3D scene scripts
╔══

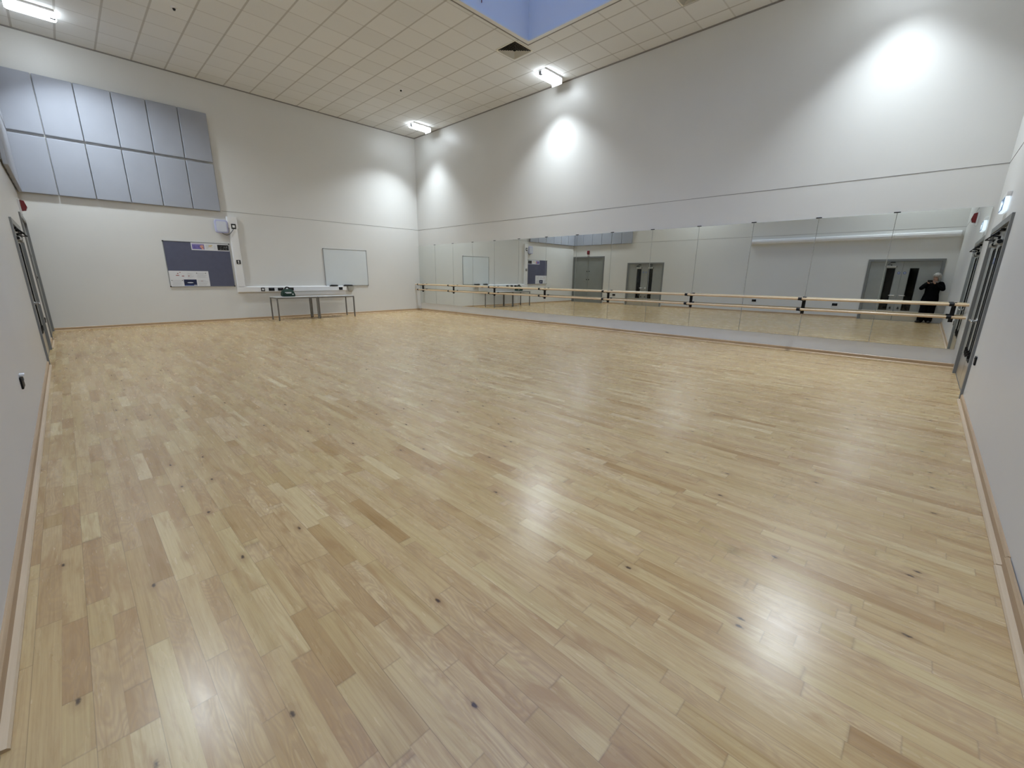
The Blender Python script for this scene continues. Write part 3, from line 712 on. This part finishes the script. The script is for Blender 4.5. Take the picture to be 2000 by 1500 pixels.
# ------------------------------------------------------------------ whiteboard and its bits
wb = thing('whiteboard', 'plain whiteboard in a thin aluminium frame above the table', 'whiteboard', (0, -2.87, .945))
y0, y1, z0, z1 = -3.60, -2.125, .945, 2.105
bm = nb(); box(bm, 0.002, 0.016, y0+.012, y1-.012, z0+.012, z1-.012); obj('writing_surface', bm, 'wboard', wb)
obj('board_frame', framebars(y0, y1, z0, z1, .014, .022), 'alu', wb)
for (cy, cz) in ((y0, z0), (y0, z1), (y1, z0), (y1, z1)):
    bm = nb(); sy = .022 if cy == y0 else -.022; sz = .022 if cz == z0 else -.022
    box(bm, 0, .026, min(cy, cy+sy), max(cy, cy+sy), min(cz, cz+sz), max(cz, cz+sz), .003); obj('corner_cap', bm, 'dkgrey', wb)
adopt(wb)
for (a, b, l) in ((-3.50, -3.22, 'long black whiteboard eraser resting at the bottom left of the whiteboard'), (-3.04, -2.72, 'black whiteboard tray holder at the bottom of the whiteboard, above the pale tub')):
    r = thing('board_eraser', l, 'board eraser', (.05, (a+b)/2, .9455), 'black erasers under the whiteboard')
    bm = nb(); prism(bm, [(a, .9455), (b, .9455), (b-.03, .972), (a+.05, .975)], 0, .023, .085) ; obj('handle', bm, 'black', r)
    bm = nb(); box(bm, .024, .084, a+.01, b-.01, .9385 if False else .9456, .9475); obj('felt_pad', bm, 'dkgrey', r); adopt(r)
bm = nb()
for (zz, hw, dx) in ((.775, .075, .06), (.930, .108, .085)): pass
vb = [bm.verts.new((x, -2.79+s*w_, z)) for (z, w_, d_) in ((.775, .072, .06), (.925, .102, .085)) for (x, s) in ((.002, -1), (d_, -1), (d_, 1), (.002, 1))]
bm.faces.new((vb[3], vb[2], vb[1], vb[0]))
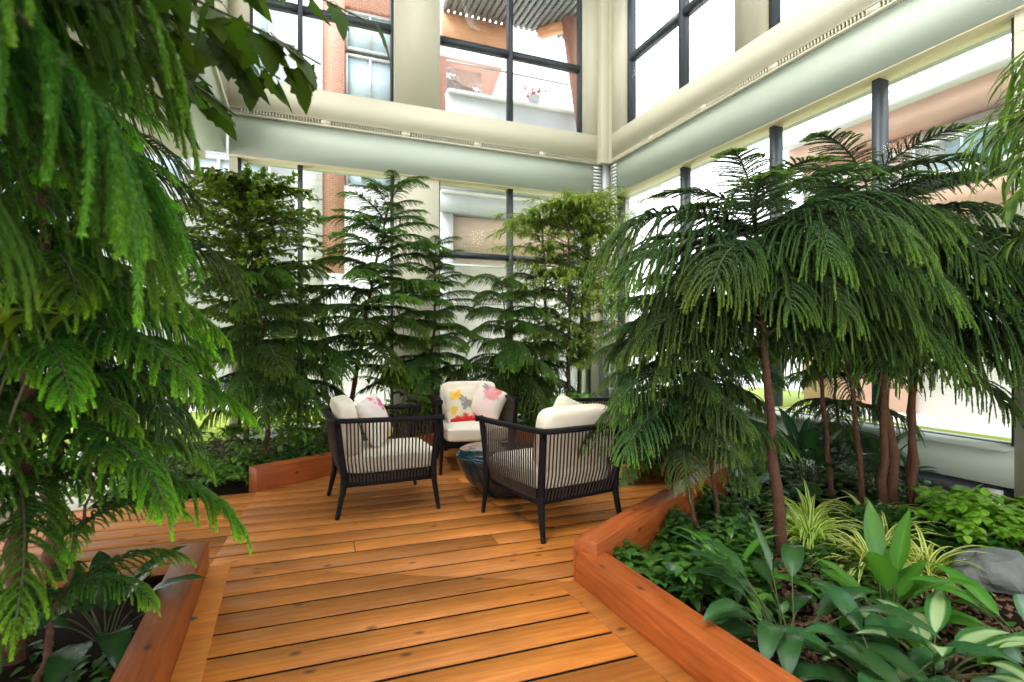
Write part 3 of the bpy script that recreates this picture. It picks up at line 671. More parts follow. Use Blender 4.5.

╚══

* _Problem requirements_
Write out each entry exactly as given, omitting any picture.

* _Task solution_
The Blender Python script for this scene continues. Write part 3, from line 712 on. This part finishes the script. The script is for Blender 4.5. Take the picture to be 2000 by 1500 pixels.
# ------------------------------------------------------------------ whiteboard and its bits
wb = thing('whiteboard', 'plain whiteboard in a thin aluminium frame above the table', 'whiteboard', (0, -2.87, .945))
y0, y1, z0, z1 = -3.60, -2.125, .945, 2.105
bm = nb(); box(bm, 0.002, 0.016, y0+.012, y1-.012, z0+.012, z1-.012); obj('writing_surface', bm, 'wboard', wb)
obj('board_frame', framebars(y0, y1, z0, z1, .014, .022), 'alu', wb)
for (cy, cz) in ((y0, z0), (y0, z1), (y1, z0), (y1, z1)):
    bm = nb(); sy = .022 if cy == y0 else -.022; sz = .022 if cz == z0 else -.022
    box(bm, 0, .026, min(cy, cy+sy), max(cy, cy+sy), min(cz, cz+sz), max(cz, cz+sz), .003); obj('corner_cap', bm, 'dkgrey', wb)
adopt(wb)
for (a, b, l) in ((-3.50, -3.22, 'long black whiteboard eraser resting at the bottom left of the whiteboard'), (-3.04, -2.72, 'black whiteboard tray holder at the bottom of the whiteboard, above the pale tub')):
    r = thing('board_eraser', l, 'board eraser', (.05, (a+b)/2, .9455), 'black erasers under the whiteboard')
    bm = nb(); prism(bm, [(a, .9455), (b, .9455), (b-.03, .972), (a+.05, .975)], 0, .023, .085) ; obj('handle', bm, 'black', r)
    bm = nb(); box(bm, .024, .084, a+.01, b-.01, .9385 if False else .9456, .9475); obj('felt_pad', bm, 'dkgrey', r); adopt(r)
bm = nb()
for (zz, hw, dx) in ((.775, .075, .06), (.930, .108, .085)): pass
vb = [bm.verts.new((x, -2.79+s*w_, z)) for (z, w_, d_) in ((.775, .072, .06), (.925, .102, .085)) for (x, s) in ((.002, -1), (d_, -1), (d_, 1), (.002, 1))]
bm.faces.new((vb[3], vb[2], vb[1], vb[0]))
Write part 3 of the bpy script that recreates this picture. It picks up at line 671. More parts follow. Use Blender 4.5.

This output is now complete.